Garland was faced with a number of problems after taking office as Governor including turmoil in the state over threatening groups like the Ku Klux Klan, an ongoing congressional investigation over the Brooks-Baxter confect and the state debt of $17,000,000. With help from the finance board, the debt was significantly lowered in two years time. Garland was a strong supporter of better education. He urged the legislator to establish schools for the blind and deaf, successfully advocated in appointing a new president for the Arkansas Industrial University, today the University of Arkansas, and helped founded the Branch Normal College, today the University of Arkansas at Pine Bluff, which made education more accessible for African-Americans. Under his administration, he also oversaw the creation of the Arkansas bureau of statistics and bureau of agriculture, mining and manufacturing.
Garland ran successfully for the United States Senate in 1876 and was reelected in 1883. In the Senate, he served as a member of the Committees on Public Lands, the Territories and the Judiciary, serving as chairman of the Territories Committee in the 46th Congress. As a Senator, he made efforts to bring about tariff reform, internal improvements such as the regulation of interstate commerce and a federal prison system, federal aid to education and civil service reform.
Garland resigned from the Senate in 1885 after accepting the appointment of Attorney General of the United States by newly elected President Grover Cleveland, becoming the first Arkansan to receive a cabinet post. Not long after taking office, he became embroiled in a political scandal. While serving in the Senate, Garland became a shareholder in and attorney for the Pan-Electric Telephone Company which was organized to form regional telephone companies using equipment developed by J. Harris Rogers. The Bell Telephone Company brought suit against Pan-Electric for patent infringement after it was discovered that their equipment was similar to that of Bell's. Garland was ordered to bring a suit in the name of the United States to invalidate the Bell patent, breaking their monopoly of telephone technology, but refused to do so. However, while Garland was on vacation in the summer, Solicitor General John Goode authorized the suit. A year long congressional investigation and constant public attention effected his work as Attorney General, however, despite having to serve under a cloud of suspicion, he was supported from President Cleveland. Garland was also the first, and to date only, United States cabinet secretary to be censured by Congress when, in 1886, Garland failed to provide documents about the firing of a United States Attorney.
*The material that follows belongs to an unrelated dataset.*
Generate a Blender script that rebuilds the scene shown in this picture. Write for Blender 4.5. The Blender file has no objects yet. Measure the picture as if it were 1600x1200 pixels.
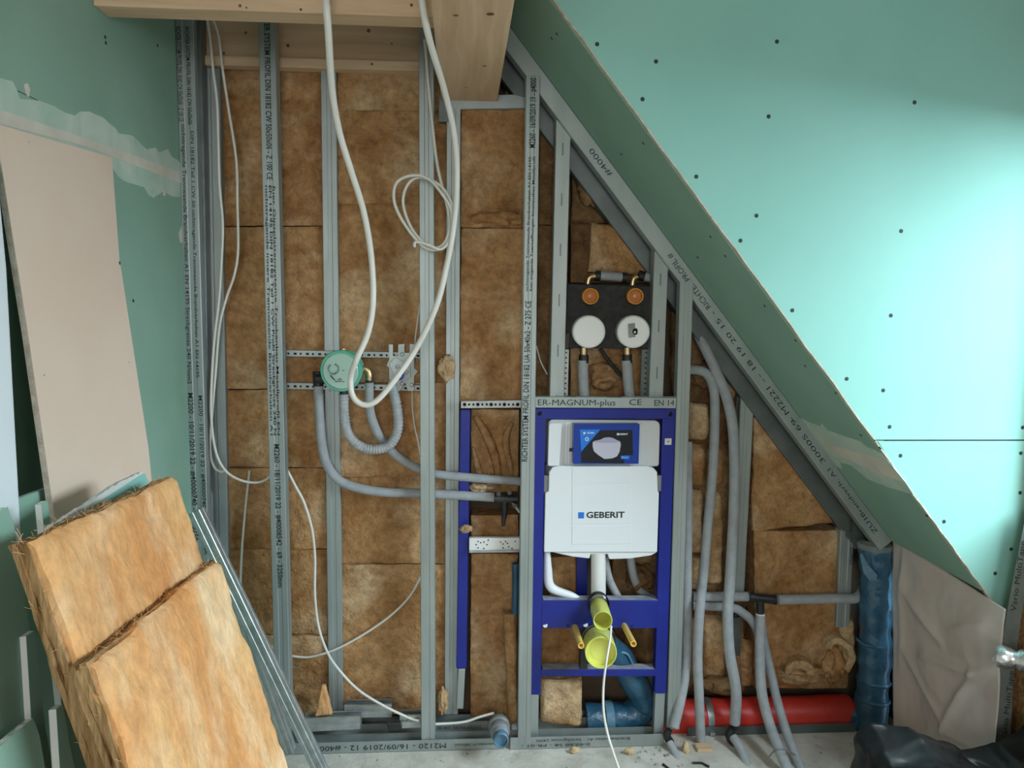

President Cleveland lost reelection to Benjamin Harrison in the 1888 election and Garland left office at the end of Cleveland's term in 1889. He resumed practicing law in Washington, D.C. and published a number of books, including The Constitution As It Is (1880), Experience in the Supreme Court of the United States, with Some Reflections and Suggestions as to that Tribunal (1883), Third-Term Presidential (1896), Experience in the Supreme Court of the United States (1898) and Treatise on the Constitution and Jurisdiction of the United States Courts (1898). On January 26, 1899, while arguing a case before the Supreme Court, Garland suffered a stroke and died a few hours later in the Capitol. He was interned Mount Holly Cemetery in Little Rock, Arkansas.